◆ Information supplied
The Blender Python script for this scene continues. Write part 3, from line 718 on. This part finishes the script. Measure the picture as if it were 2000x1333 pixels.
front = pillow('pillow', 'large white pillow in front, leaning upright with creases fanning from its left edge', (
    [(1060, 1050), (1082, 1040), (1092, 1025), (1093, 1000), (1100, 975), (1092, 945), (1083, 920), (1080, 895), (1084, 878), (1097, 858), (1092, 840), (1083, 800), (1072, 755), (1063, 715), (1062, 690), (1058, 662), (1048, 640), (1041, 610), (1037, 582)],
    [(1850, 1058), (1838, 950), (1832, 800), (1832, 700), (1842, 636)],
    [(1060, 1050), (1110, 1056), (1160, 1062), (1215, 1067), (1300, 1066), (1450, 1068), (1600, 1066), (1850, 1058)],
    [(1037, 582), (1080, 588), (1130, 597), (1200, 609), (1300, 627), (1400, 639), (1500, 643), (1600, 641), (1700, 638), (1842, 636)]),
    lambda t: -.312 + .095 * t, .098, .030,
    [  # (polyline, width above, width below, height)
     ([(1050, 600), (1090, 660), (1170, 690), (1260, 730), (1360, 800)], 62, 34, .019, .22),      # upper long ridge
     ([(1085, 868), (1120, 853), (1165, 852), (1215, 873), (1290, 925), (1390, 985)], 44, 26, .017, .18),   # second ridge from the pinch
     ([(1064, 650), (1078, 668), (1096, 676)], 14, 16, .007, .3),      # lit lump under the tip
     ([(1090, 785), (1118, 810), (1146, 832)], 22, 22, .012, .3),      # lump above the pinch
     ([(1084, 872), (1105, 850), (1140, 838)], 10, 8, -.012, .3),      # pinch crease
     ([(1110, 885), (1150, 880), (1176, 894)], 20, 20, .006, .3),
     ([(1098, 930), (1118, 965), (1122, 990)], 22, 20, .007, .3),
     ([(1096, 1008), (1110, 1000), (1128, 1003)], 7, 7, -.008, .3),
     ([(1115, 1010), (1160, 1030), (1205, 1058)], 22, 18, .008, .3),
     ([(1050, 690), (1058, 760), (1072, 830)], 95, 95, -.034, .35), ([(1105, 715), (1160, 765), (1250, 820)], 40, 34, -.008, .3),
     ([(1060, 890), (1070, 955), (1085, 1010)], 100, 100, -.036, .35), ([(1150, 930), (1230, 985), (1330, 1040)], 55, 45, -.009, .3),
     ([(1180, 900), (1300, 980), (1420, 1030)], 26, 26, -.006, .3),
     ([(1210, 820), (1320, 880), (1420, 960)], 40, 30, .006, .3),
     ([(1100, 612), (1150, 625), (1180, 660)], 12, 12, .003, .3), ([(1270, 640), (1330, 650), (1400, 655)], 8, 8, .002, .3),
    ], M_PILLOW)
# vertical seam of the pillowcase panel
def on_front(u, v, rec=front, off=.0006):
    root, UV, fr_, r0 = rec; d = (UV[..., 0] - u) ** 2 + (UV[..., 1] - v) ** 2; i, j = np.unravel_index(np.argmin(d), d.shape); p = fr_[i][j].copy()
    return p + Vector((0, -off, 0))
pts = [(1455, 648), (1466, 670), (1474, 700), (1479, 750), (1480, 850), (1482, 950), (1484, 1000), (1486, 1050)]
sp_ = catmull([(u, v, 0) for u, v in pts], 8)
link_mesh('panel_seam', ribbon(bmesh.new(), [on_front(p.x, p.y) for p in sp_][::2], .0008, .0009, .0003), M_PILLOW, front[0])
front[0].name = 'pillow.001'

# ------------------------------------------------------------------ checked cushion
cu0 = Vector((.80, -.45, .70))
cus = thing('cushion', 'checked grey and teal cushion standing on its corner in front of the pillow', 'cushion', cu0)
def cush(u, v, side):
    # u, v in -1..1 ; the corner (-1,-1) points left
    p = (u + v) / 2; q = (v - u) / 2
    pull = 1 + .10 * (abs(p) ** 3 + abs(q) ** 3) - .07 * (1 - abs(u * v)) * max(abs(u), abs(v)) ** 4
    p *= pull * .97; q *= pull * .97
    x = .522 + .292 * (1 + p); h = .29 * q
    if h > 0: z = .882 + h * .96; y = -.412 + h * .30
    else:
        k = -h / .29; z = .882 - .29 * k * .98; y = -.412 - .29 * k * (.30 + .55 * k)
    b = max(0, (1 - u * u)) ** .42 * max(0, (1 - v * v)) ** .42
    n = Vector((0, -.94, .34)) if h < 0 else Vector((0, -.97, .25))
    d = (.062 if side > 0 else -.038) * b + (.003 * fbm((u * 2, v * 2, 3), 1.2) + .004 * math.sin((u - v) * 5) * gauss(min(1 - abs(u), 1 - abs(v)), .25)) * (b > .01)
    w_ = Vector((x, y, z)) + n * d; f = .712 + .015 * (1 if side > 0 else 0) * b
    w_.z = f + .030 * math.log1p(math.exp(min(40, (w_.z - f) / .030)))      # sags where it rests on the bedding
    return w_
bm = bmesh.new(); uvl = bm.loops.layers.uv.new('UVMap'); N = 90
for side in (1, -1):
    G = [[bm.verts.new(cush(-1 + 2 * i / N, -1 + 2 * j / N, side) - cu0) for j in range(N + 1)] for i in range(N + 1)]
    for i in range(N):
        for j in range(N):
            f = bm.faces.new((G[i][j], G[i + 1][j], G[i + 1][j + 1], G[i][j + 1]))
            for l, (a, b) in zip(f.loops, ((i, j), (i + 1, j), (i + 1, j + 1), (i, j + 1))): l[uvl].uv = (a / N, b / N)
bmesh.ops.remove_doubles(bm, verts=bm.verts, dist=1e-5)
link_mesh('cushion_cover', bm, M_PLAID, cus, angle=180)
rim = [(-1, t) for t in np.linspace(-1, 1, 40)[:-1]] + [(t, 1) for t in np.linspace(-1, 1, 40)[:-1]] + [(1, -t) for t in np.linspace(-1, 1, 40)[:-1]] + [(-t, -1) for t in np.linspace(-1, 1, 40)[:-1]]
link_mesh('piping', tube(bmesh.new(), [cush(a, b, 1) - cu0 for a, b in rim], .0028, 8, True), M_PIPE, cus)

◆ Exercise
State the number of lines holding the word "from" in the listing. Add nothing else.

◆ Answer to this problem
3